Yashodhara Lal writes well - she's funny (in a sarcastic way). There are some interesting non-cardboardy characters, a decent plot that is predictably feel-good, and yet has some surprising elements (does that even make sense?), and a love story that is kept subtle and low-key. 

The best part of the book was that it didn't talk down to me, the reader. It expected me to be intelligent and yet want to have a good time - something other writers in the genre don't seem to have understood yet. 

And - hell - I might as well confess it. I LIKED Trish. I identified with her, I liked her sarcasm, I liked her flaws, I liked how she didn't have everything together in her life (at the beginning of the book anyway).

I do have a few things to crib about, of course. By the end of the book, there are just too many plotlines.
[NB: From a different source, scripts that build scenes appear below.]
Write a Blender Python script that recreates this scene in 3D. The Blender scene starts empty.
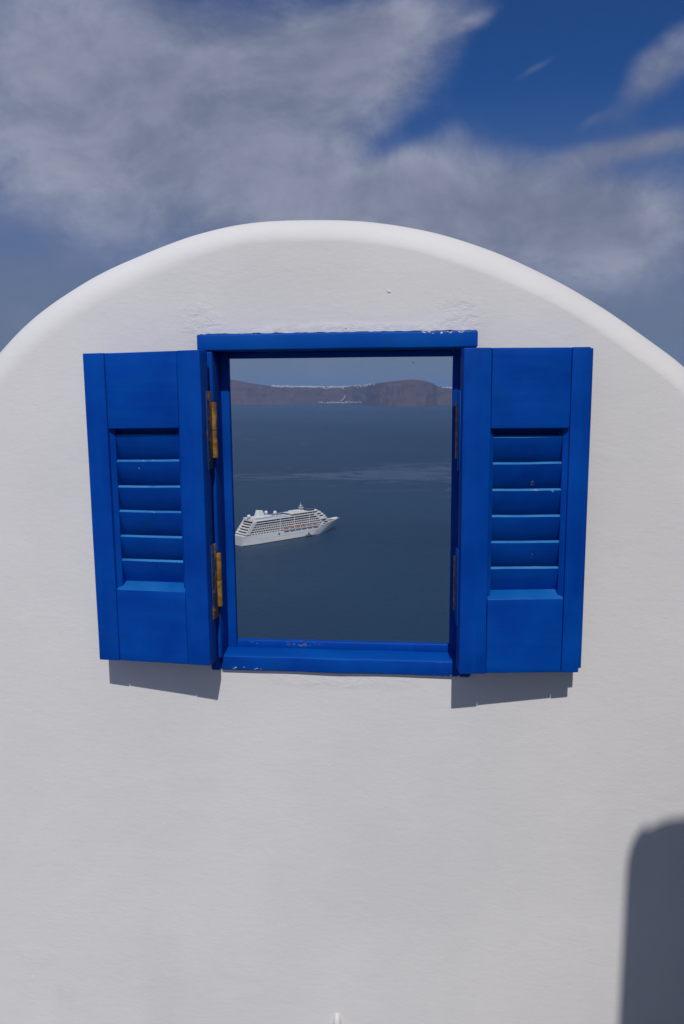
import bpy, bmesh, math, random
from mathutils import Vector, Matrix, noise
R = math.radians
random.seed(7)
sc = bpy.context.scene
col = sc.collection

# ------------------------------------------------------------------ helpers
def link(o, parent=None):
    col.objects.link(o)
    if parent is not None: o.parent = parent
    return o
def obj(name, bm, mat, parent=None, smooth=None, loc=None):
    me = bpy.data.meshes.new(name)
    bm.normal_update(); bm.to_mesh(me); bm.free()
    mats = mat if isinstance(mat, (list, tuple)) else [mat]
    for m in mats: me.materials.append(m)
    if smooth is not None:
        for p in me.polygons: p.use_smooth = True
        if smooth < 180: me.set_sharp_from_angle(angle=R(smooth))
    o = link(bpy.data.objects.new(name, me), parent)
    if loc is not None: o.location = loc
    return o
def empty(name, loc=(0, 0, 0), rz=0.):
    o = link(bpy.data.objects.new(name, None)); o.location = loc; o.rotation_euler.z = rz
    o.empty_display_size = .1
    return o
def tag(o, label=None, cat=None, group=None, kind=None):
    if label: o['label'] = label
    if cat: o['category'] = cat
    if group: o['group'] = group
    if kind: o['kind'] = kind
    return o
def box(bm, x0, x1, y0, y1, z0, z1, bev=0., mi=0, seg=2):
    b = bmesh.new()
    v = [b.verts.new(p) for p in ((x0,y0,z0),(x1,y0,z0),(x1,y1,z0),(x0,y1,z0),(x0,y0,z1),(x1,y0,z1),(x1,y1,z1),(x0,y1,z1))]
    for f in ((3,2,1,0),(4,5,6,7),(0,1,5,4),(1,2,6,5),(2,3,7,6),(3,0,4,7)): b.faces.new([v[i] for i in f])
    bmesh.ops.recalc_face_normals(b, faces=b.faces)
    if bev: bmesh.ops.bevel(b, geom=b.edges[:], offset=bev, segments=seg, profile=.5, affect='EDGES')
    merge(bm, b, mi)
def prism(bm, pts, d0, d1, axis='x', bev=0., mi=0):
    """closed polygon pts (2d) swept along an axis"""
    b = bmesh.new()
    def P(p, d): return {'x': (d, p[0], p[1]), 'y': (p[0], d, p[1]), 'z': (p[0], p[1], d)}[axis]
    A = [b.verts.new(P(p, d0)) for p in pts]; B = [b.verts.new(P(p, d1)) for p in pts]
    n = len(pts)
    b.faces.new(A); b.faces.new(B[::-1])
    for i in range(n): b.faces.new((A[i], B[i], B[(i+1) % n], A[(i+1) % n]))
    bmesh.ops.recalc_face_normals(b, faces=b.faces)
    if bev: bmesh.ops.bevel(b, geom=b.edges[:], offset=bev, segments=2, profile=.5, affect='EDGES')
    merge(bm, b, mi)
def cyl(bm, p0, p1, r0, r1=None, n=16, mi=0, bev=0.):
    r1 = r0 if r1 is None else r1
    p0, p1 = Vector(p0), Vector(p1); d = p1 - p0
    b = bmesh.new()
    bmesh.ops.create_cone(b, cap_ends=True, segments=n, radius1=r0, radius2=r1, depth=d.length)
    M = Matrix.Translation((p0 + p1) / 2) @ d.to_track_quat('Z', 'Y').to_matrix().to_4x4()
    bmesh.ops.transform(b, matrix=M, verts=b.verts)
    merge(bm, b, mi)
def ball(bm, c, r, s=(1, 1, 1), mi=0, sub=3):
    b = bmesh.new()
    bmesh.ops.create_icosphere(b, subdivisions=sub, radius=r)
    bmesh.ops.scale(b, vec=s, verts=b.verts); bmesh.ops.translate(b, vec=c, verts=b.verts)
    merge(bm, b, mi)
def merge(bm, b, mi=0):
    for f in b.faces: f.material_index = mi
    me = bpy.data.meshes.new('tmp'); b.to_mesh(me); b.free()
    bm.from_mesh(me); bpy.data.meshes.remove(me)

# ------------------------------------------------------------------ node helpers
class NT:
    def __init__(s, tree): s.t = tree; s.n = tree.nodes; s.l = tree.links
    def new(s, typ, **kw):
        n = s.n.new(typ)
        for k, v in kw.items(): setattr(n, k, v)
        return n
    def set(s, sock, v):
        if isinstance(v, bpy.types.NodeSocket): s.l.new(v, sock)
        else: sock.default_value = v
    def m(s, op, a, b=0., c=0., clamp=False):
        n = s.new('ShaderNodeMath', operation=op, use_clamp=clamp)
        s.set(n.inputs[0], a); s.set(n.inputs[1], b); s.set(n.inputs[2], c)
        return n.outputs[0]
    def vm(s, op, a, b=(0, 0, 0)):
        n = s.new('ShaderNodeVectorMath', operation=op)
        s.set(n.inputs[0], a); s.set(n.inputs[1], b)
        return n.outputs[0]
    def xyz(s, v):
        n = s.new('ShaderNodeSeparateXYZ'); s.l.new(v, n.inputs[0]); return n.outputs
    def comb(s, x, y, z):
        n = s.new('ShaderNodeCombineXYZ')
        for i, v in enumerate((x, y, z)): s.set(n.inputs[i], v)
        return n.outputs[0]
    def noise(s, vec, scale, detail=3., rough=.5, dist=0., out='Fac'):
        n = s.new('ShaderNodeTexNoise')
        s.l.new(vec, n.inputs['Vector']); n.inputs['Scale'].default_value = scale
        n.inputs['Detail'].default_value = detail; n.inputs['Roughness'].default_value = rough
        n.inputs['Distortion'].default_value = dist
        return n.outputs[out]
    def smooth(s, x, a, b, lo=0., hi=1.):
        n = s.new('ShaderNodeMapRange', interpolation_type='SMOOTHSTEP')
        s.set(n.inputs[0], x); s.set(n.inputs[1], a); s.set(n.inputs[2], b); s.set(n.inputs[3], lo); s.set(n.inputs[4], hi)
        return n.outputs[0]
    def mix(s, fac, a, b, blend='MIX'):
        n = s.new('ShaderNodeMix', data_type='RGBA', blend_type=blend)
        s.set(n.inputs[0], fac)
        s.set(n.inputs[6], a if isinstance(a, bpy.types.NodeSocket) else (*a, 1)[:4])
        s.set(n.inputs[7], b if isinstance(b, bpy.types.NodeSocket) else (*b, 1)[:4])
        return n.outputs[2]
    def bump(s, h, strength=.3, dist=.01, normal=None):
        n = s.new('ShaderNodeBump')
        s.set(n.inputs['Strength'], strength); n.inputs['Distance'].default_value = dist
        s.l.new(h, n.inputs['Height'])
        if normal is not None: s.l.new(normal, n.inputs['Normal'])
        return n.outputs[0]
def mat(name):
    m = bpy.data.materials.new(name); m.use_nodes = True
    t = NT(m.node_tree); b = t.n['Principled BSDF']
    return m, t, b
def simple(name, c, rough=.6, spec=.3, var=.12, scale=3., metal=0.):
    m, t, b = mat(name)
    co = t.new('ShaderNodeTexCoord').outputs['Object']
    f = t.noise(co, scale, 4)
    b.inputs['Roughness'].default_value = rough; b.inputs['Specular IOR Level'].default_value = spec
    b.inputs['Metallic'].default_value = metal
    t.l.new(t.mix(f, tuple(x * (1 - var) for x in c), tuple(min(1, x * (1 + var)) for x in c)), b.inputs['Base Color'])
    return m

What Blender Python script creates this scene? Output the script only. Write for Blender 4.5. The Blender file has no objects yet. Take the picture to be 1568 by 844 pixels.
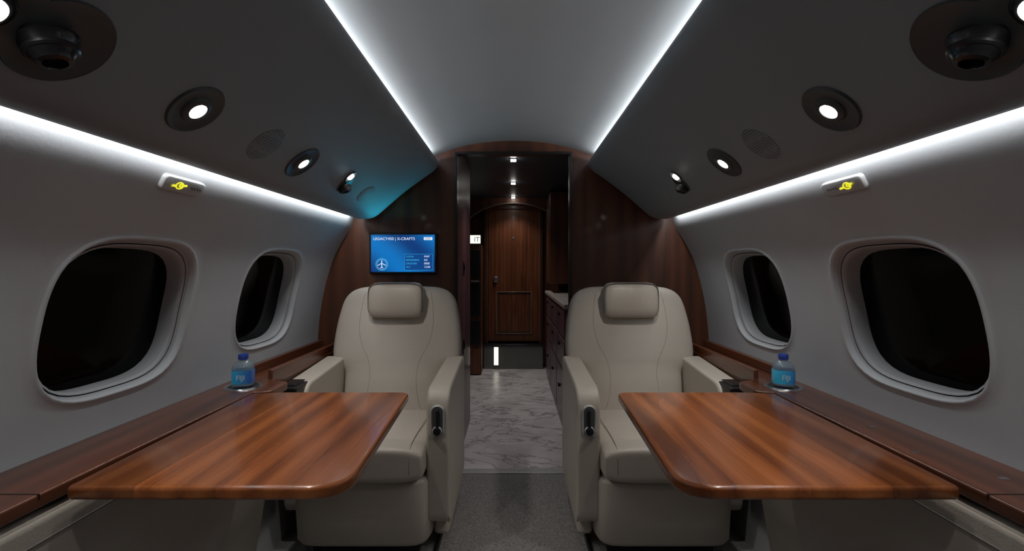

Those who read the book will understand what I mean - the final plot element is a bit too dramatic and hard to take in.

The second crib I have is the cover. I mean - would you look at that cover? Is that supposed to be Trish? That looks more like a fashion-conscious teenager than a 28-year-old overweight writer. But I guess this cover will sell better.

Overall - a well-written, light, feel-good read that has ensured that I won't discount all commercial fiction out of hand in the future.